Fanelli: Yeah, I mean it’s funny that the numbers end up only being part of the story when it comes to something like that. Like there’s one aspect of it where if it’s a middle market private equity firm that owns a, call it $300 million business that’s doing a bunch of 10 to $20 million add-ons in a rollout stretch, we’re seeing a ton of that. That tends to seem to kind of work itself out because the business being acquired is so small, it’s inevitably improved by the provinces, procedures and culture by the platform company. However, in a more traditional, merger perspective, merger of equals or close to equals, we see this go downhill more often than not. And unfortunately, no, I don’t know what the numbers say. It can’t tell you what, what the culture fit is and how to best mitigate those potential issues.

I mean there’s actually a really interesting article in Harvard Business back in, I think it was the fall talking about Whole Foods and Amazon, which was actually very relatable to the middle market and talking about the potentially failed cultural compatibility. And especially when you have one culture that is very metrics driven, high profile, high touch, lots of processes, procedures, scorecards with a company that’s more loose and more gut feel more about sales and more about relationships. It’s just a hard situation to manage, quite frankly. And I think both management teams on both sides of the equation tend to be a little emotional with which one is better and how to best mesh the two together. So I would always just adjust external assistance, look for external help to try to bring in some independent third party intermediary, if you will, from an integration perspective. And also just trying to figure out, you know, that you might have to go somewhere in between. It might not only be the the larger business’s culture that runs the day. At the end of the day it could be a meshing of the two cultures that come together to form one cohesive culture.

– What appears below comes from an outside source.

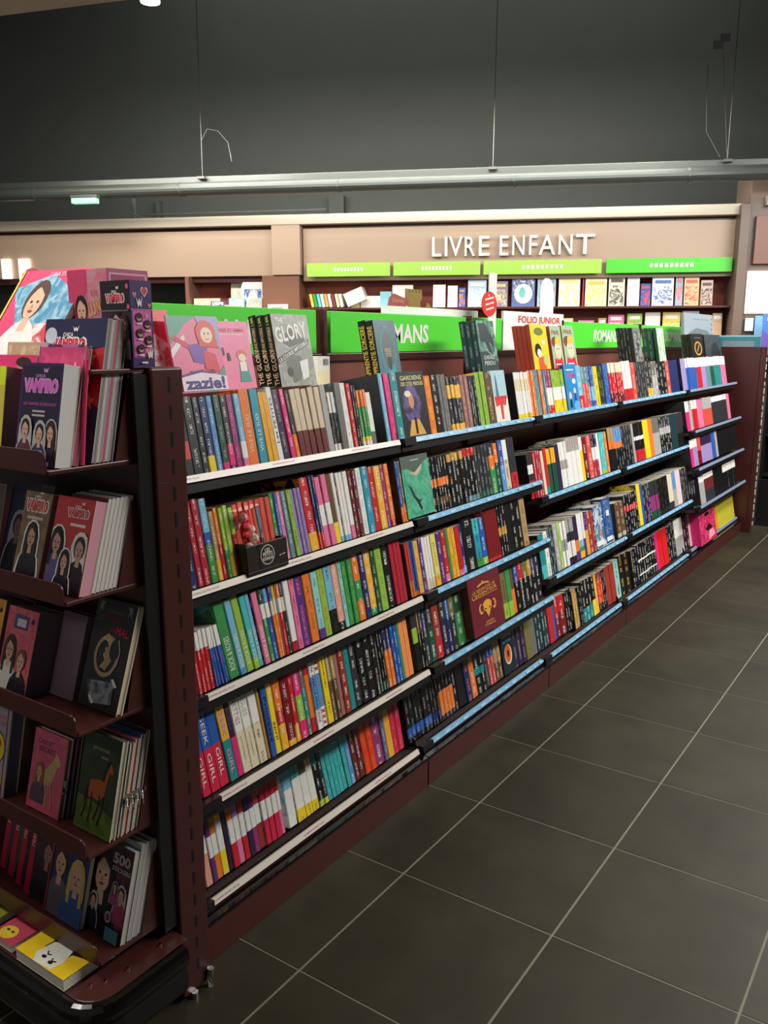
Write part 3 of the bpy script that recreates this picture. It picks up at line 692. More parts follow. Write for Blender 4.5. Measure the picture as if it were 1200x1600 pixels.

Fahy: I think it’s when that expectations aren’t met or you begin to under produce that culture clash really starts to rear its head. And then just quickly circling back to the point Mike made about founders being much more cognizant of that, kind of trying to maintain control. I think, just to touch back quickly on the IPOS we were just speaking on, I think that’s something that’s much, much more prevalent today. And I think we’re seeing it, you see a lot more IPOs coming out with kind of these dual class structures, which essentially allow the founders to maintain a majority control their companies or close to it and essentially try to operate as close as they could, to as they did as a private company even though that they are kind of publicly traded now. And I think that’s an interesting new development that we’ll see how that kind of shakes out, especially with increased stress on government regulation and more kind of a spotlight on the CEOs and how they’re doing for the public good.